Amityville Horror: Inside The DeFeo Family’s Brutal Murders

“Once I started, I just couldn’t stop,” Ronald DeFeo said of killing his parents and four younger siblings in 1974.

In this Nov. 15, 1974 file photo, Ronald DeFeo Jr., center, leaves Suffolk County district court after a hearing, on New York's Long Island.

“Once I started, I just couldn’t stop,” Ronald DeFeo said of killing his parents and four younger siblings in 1974.

Photo by: Associated Press

Associated Press

By: Aaron Rasmussen

In November 1974, a 23-year-old New York man methodically shot his parents and four younger siblings dead with a rifle in their Amityville home — a property which the tenants who occupied it next fled in terror after living there for less than one month.

In the early morning hours of Nov. 13, 1974, Ronald DeFeo Jr. murdered his father, Ronald DeFeo Sr., 43, mother, Louise DeFeo, also 43, sisters Dawn, 18, and Allison, 13, and brothers Marc, 12, and John Matthew, 9.

After seeking help at a nearby bar hours following the killings, he initially claimed his family was dead at the hands of the Mob. He eventually recanted the story and confessed he was responsible for the slayings. “Once I started, I just couldn’t stop,” Ronald recalled about the shootings. “It went so fast.”

DeFeo’s six-week trial in the fall of 1975 introduced a defense that may have helped turn the cold-blooded slayings into what became an even more infamous story.

DeFeo’s court-appointed attorney, William Weber, claimed his client heard demons in his head who commanded him to murder his loved ones as they slept in the Dutch Colonial home at 112 Ocean Avenue.

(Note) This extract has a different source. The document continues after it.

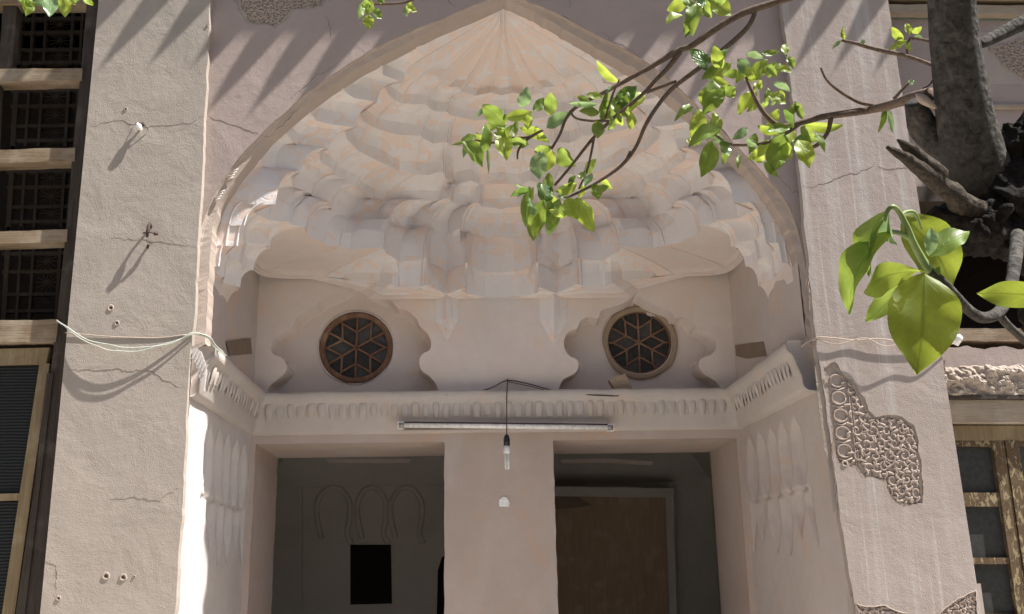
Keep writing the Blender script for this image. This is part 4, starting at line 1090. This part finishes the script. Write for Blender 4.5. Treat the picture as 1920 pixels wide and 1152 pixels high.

Many scoffed at the insanity defense. Multiple people who knew Ronald at the time told The New York Times the problem wasn’t evil spirits but rather the defendant’s issues with drugs and alcohol. Jurors also weren’t swayed by the claims, and they convicted him on six counts of second-degree murder. He was sentenced to spend up to life behind bars.

Though the case was closed, the murder scene took on a life of its own after George Lutz, his wife Kathy, and their three children moved into the Amityville home in December 1975. They abruptly left without their belongings after just 28 days.

The Lutzes, who paid $80,000 for the property, insisted evil spirits haunted the three-story home. They reported bizarre and disturbing incidences, including slime oozing from the walls and objects moving on their own.

“There were … odors in the house that came and went,” George told ABC News in 2006, the same year he died. “There were sounds. The front door would slam shut in the middle of the night…. I couldn’t get warm in the house for many days.”

A priest who blessed the house said a hand slapped him and a voice commanded him to “get out.”

The Lutzes immortalized their time in the house with the help of author Jay Anson. The resulting book, The Amityville Horror, was published in 1977, and it went on to become a cult classic movie with the same title two years later.

In 1988, Ronald’s defense attorney, Weber, told A Current Affair that he and the Lutzes had talked about doing a book together before the couple decided to go with Anson. Weber claimed they came up with stories about the purportedly haunted house over multiple bottles of wine. “We took real-life incidents and transposed them,” he said in the interview. “In other words, it was a hoax.”

George always denied he made up any of his family’s stories. He did concede, however, that while based on actual events, some of the tales he told were embellished, according to ABC News.

Those who have lived in the home after the Lutzes fled have never reported anything out of the ordinary.

As for Ronald, his story of what really happened the night his family died changed multiple times over the years. At one point, he even accused his mother and sister of carrying out some of the brutal shootings.

“I guess the Amityville Horror really is supposed to be me. Because I’m the one that got convicted of killing my family. I’m the one they say who did it, I’m the one that’s supposed to be possessed by the devil,” Ronald once said, claiming he never agreed with his lawyer’s decision to use the insanity defense.

In March 2021, Ronald died at age 69 while serving time at the Sullivan Correctional Facility in Fallsburg, New York.